## Source excerpt
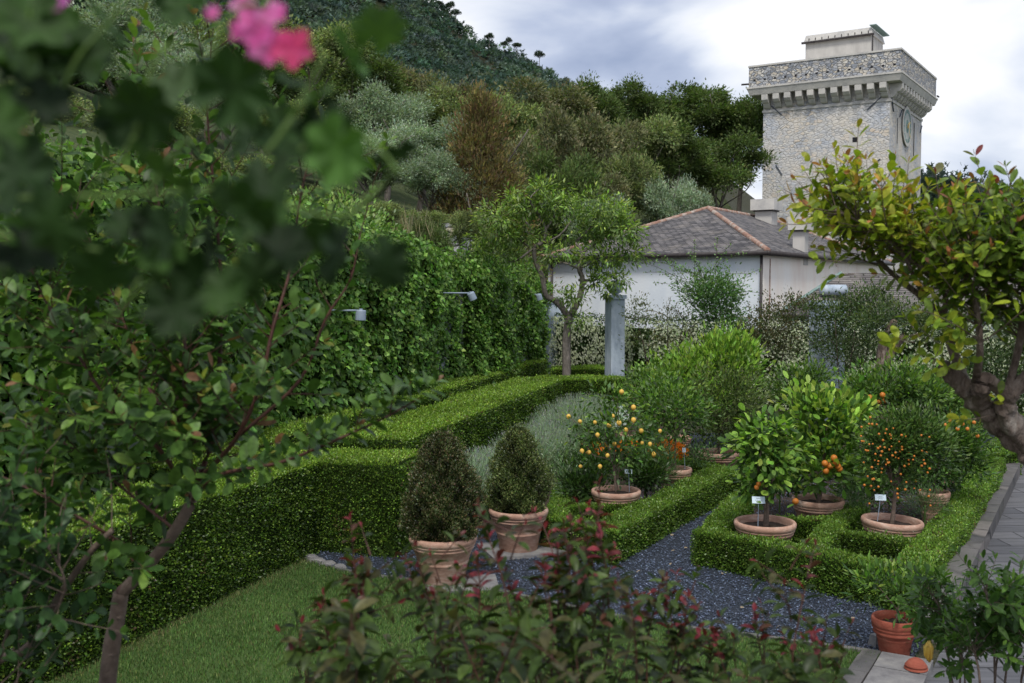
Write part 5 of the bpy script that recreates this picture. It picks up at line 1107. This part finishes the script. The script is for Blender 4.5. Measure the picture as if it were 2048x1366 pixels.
shrub('slender_shrub', 'tall thin dark shrub crossing in front of the right hand pillar', 'shrub', 22, [(1690, 730, 34, 60, 40), (1670, 690, 24, 40, 20)], .06, .28, DK, None, [[(1680, 810), (1670, 640)], [(1690, 810), (1710, 660)]], sprays=10)
shrub('slender_shrub', 'thin upright shrub just right of the pillar with the stone ball', 'shrub', 25.5, [(1270, 640, 22, 34, 16), (1290, 690, 26, 36, 16), (1275, 610, 12, 20, 6)], .065, .4, [(.07, .11, .035), (.09, .13, .04)], [(.14, .16, .06)], [[(1295, 740), (1275, 640)], [(1300, 745), (1285, 680)]], sprays=10)
shrub('slender_shrub', 'thin reddish tipped shrub in front of the jasmine, left of the rose bush', 'shrub', 25.5, [(1345, 640, 34, 26, 22), (1330, 690, 26, 36, 14), (1370, 680, 30, 30, 14)], .065, .4, [(.07, .10, .035), (.09, .12, .04)], [(.15, .13, .06)], [[(1335, 750), (1335, 650)], [(1350, 750), (1365, 650)]], sprays=12)
shrub('old_crape_myrtle', 'dark shrub with a thick pale gnarled trunk behind the back citrus', 'tree', 21.5, [(1790, 640, 60, 40, 60), (1840, 660, 50, 40, 40), (1900, 650, 60, 50, 60), (1740, 650, 30, 30, 20)], .07, .5, DK, [(.1, .14, .04)], [[(1765, 800), (1762, 740), (1768, 680), (1790, 640)], [(1765, 760), (1778, 710), (1810, 670)]], stemmat='bark_pale', r0=.17)
shrub('dark_shrub', 'dark shrub mass at the right edge behind the gnarled orange leaved tree', 'shrub', 20, [(1990, 740, 70, 60, 90), (2040, 800, 50, 60, 60), (1960, 830, 50, 36, 40), (2040, 660, 40, 60, 40)], .08, .5, DK, None, [[(2000, 860), (1995, 740)]], sprays=6)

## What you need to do
Leave out the pictures and transcribe everything else exactly.

## Finished exercise
Write part 5 of the bpy script that recreates this picture. It picks up at line 1107. This part finishes the script. The script is for Blender 4.5. Measure the picture as if it were 2048x1366 pixels.
shrub('slender_shrub', 'tall thin dark shrub crossing in front of the right hand pillar', 'shrub', 22, [(1690, 730, 34, 60, 40), (1670, 690, 24, 40, 20)], .06, .28, DK, None, [[(1680, 810), (1670, 640)], [(1690, 810), (1710, 660)]], sprays=10)
shrub('slender_shrub', 'thin upright shrub just right of the pillar with the stone ball', 'shrub', 25.5, [(1270, 640, 22, 34, 16), (1290, 690, 26, 36, 16), (1275, 610, 12, 20, 6)], .065, .4, [(.07, .11, .035), (.09, .13, .04)], [(.14, .16, .06)], [[(1295, 740), (1275, 640)], [(1300, 745), (1285, 680)]], sprays=10)
shrub('slender_shrub', 'thin reddish tipped shrub in front of the jasmine, left of the rose bush', 'shrub', 25.5, [(1345, 640, 34, 26, 22), (1330, 690, 26, 36, 14), (1370, 680, 30, 30, 14)], .065, .4, [(.07, .10, .035), (.09, .12, .04)], [(.15, .13, .06)], [[(1335, 750), (1335, 650)], [(1350, 750), (1365, 650)]], sprays=12)
shrub('old_crape_myrtle', 'dark shrub with a thick pale gnarled trunk behind the back citrus', 'tree', 21.5, [(1790, 640, 60, 40, 60), (1840, 660, 50, 40, 40), (1900, 650, 60, 50, 60), (1740, 650, 30, 30, 20)], .07, .5, DK, [(.1, .14, .04)], [[(1765, 800), (1762, 740), (1768, 680), (1790, 640)], [(1765, 760), (1778, 710), (1810, 670)]], stemmat='bark_pale', r0=.17)
shrub('dark_shrub', 'dark shrub mass at the right edge behind the gnarled orange leaved tree', 'shrub', 20, [(1990, 740, 70, 60, 90), (2040, 800, 50, 60, 60), (1960, 830, 50, 36, 40), (2040, 660, 40, 60, 40)], .08, .5, DK, None, [[(2000, 860), (1995, 740)]], sprays=6)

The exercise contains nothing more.